The problem:
How does the data below read from its first line through the line containing "scene.camera = cam"? Print those lines exactly.

Given information:
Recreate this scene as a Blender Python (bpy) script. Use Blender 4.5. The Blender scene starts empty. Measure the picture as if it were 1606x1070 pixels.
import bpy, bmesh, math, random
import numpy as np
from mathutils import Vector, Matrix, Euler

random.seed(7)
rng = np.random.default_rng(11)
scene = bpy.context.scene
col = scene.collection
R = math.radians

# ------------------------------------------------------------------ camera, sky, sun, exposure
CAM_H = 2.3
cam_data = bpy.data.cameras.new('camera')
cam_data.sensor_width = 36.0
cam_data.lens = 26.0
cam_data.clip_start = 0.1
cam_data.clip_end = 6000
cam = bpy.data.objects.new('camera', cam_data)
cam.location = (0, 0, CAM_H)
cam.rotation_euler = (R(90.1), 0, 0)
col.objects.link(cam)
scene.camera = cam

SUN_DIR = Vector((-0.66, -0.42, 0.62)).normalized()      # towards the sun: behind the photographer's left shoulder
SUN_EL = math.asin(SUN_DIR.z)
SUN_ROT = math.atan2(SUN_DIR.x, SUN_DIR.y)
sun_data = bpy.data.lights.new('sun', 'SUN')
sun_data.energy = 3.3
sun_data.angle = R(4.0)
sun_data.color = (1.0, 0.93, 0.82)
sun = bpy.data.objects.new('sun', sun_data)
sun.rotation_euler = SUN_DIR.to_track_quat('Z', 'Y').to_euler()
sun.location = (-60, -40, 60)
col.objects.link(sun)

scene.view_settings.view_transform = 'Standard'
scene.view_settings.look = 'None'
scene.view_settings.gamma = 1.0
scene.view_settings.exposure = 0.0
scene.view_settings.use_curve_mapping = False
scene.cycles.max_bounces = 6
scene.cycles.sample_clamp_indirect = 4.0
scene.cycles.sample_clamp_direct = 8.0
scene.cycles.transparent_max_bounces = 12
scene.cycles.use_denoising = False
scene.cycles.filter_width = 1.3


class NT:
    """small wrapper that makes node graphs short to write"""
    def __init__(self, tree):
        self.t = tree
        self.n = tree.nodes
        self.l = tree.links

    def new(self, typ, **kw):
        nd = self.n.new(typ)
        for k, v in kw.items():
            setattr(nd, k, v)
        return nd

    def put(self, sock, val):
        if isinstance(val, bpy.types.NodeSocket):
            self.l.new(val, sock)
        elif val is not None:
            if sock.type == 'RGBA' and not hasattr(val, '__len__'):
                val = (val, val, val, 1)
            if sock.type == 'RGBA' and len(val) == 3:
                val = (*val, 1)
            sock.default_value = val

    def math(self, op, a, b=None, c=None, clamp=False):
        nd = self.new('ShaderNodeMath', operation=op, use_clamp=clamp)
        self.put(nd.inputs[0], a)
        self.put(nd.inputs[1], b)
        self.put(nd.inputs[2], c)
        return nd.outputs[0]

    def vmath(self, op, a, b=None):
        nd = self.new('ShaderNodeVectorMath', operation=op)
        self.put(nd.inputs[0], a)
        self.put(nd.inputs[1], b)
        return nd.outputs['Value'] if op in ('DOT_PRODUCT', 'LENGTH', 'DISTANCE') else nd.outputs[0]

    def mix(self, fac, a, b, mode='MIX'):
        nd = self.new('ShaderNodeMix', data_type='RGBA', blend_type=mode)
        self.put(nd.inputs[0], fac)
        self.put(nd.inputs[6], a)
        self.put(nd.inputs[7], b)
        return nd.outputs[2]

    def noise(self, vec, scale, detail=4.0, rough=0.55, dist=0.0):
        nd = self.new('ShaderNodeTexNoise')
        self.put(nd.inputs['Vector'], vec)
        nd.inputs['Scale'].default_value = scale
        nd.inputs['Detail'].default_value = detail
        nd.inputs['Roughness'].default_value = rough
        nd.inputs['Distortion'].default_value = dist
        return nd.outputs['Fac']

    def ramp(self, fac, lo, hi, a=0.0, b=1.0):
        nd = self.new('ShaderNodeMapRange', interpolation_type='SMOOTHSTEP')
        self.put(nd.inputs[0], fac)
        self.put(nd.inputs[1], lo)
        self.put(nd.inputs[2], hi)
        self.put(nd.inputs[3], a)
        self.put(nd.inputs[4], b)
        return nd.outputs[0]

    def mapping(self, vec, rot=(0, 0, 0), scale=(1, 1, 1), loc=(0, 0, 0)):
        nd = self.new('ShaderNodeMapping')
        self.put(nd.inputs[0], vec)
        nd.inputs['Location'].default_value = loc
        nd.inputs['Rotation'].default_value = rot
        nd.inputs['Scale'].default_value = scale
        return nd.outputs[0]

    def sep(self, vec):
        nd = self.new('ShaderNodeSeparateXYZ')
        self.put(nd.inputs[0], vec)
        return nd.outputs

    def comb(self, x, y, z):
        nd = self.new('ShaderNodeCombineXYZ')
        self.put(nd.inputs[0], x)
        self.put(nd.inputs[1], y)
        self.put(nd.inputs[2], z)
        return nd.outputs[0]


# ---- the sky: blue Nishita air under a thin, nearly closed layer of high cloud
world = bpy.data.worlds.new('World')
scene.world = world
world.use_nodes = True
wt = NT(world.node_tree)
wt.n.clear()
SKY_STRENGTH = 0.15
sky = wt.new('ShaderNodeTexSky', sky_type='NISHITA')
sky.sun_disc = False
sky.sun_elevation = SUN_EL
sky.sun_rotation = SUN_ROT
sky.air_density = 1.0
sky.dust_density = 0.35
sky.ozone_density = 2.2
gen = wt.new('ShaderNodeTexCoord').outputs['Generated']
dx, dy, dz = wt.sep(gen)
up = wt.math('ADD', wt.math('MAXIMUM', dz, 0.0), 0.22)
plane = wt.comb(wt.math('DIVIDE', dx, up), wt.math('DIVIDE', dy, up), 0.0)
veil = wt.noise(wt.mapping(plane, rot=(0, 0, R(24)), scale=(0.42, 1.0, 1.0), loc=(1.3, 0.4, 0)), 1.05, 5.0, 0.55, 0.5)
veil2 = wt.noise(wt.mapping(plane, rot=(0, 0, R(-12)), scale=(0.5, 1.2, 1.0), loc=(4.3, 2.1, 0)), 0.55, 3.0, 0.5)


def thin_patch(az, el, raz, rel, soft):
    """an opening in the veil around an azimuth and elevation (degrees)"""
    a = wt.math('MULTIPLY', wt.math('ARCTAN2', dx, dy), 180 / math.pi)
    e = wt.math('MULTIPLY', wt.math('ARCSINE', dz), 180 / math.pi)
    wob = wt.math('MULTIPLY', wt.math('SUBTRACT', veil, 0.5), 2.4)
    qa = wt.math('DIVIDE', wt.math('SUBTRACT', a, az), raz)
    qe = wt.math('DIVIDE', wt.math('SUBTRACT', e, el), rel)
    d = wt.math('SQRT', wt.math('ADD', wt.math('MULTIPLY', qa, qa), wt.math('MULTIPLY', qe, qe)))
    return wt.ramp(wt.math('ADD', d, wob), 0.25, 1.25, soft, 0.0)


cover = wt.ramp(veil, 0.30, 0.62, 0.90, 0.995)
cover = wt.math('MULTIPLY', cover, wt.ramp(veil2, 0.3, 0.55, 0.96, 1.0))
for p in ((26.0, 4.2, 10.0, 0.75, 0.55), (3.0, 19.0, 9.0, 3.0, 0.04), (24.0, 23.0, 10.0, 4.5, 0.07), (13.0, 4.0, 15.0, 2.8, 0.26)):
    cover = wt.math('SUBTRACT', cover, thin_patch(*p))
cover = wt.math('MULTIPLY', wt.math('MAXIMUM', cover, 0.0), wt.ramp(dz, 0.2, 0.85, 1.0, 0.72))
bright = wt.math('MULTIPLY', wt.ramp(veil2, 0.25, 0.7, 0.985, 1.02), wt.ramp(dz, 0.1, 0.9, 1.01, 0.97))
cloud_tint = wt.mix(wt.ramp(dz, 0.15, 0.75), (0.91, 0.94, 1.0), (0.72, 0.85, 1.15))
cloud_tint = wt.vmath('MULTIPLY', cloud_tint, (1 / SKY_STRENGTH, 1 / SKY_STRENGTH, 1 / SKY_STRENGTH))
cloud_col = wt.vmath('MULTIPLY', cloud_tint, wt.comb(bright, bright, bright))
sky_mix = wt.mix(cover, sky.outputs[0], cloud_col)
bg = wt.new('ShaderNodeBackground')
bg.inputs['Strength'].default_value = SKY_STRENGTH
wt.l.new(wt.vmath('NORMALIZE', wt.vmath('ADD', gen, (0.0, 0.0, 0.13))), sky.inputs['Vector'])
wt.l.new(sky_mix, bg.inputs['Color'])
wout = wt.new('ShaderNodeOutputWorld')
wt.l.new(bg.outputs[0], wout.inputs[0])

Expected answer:
Recreate this scene as a Blender Python (bpy) script. Use Blender 4.5. The Blender scene starts empty. Measure the picture as if it were 1606x1070 pixels.
import bpy, bmesh, math, random
import numpy as np
from mathutils import Vector, Matrix, Euler

random.seed(7)
rng = np.random.default_rng(11)
scene = bpy.context.scene
col = scene.collection
R = math.radians

# ------------------------------------------------------------------ camera, sky, sun, exposure
CAM_H = 2.3
cam_data = bpy.data.cameras.new('camera')
cam_data.sensor_width = 36.0
cam_data.lens = 26.0
cam_data.clip_start = 0.1
cam_data.clip_end = 6000
cam = bpy.data.objects.new('camera', cam_data)
cam.location = (0, 0, CAM_H)
cam.rotation_euler = (R(90.1), 0, 0)
col.objects.link(cam)
scene.camera = cam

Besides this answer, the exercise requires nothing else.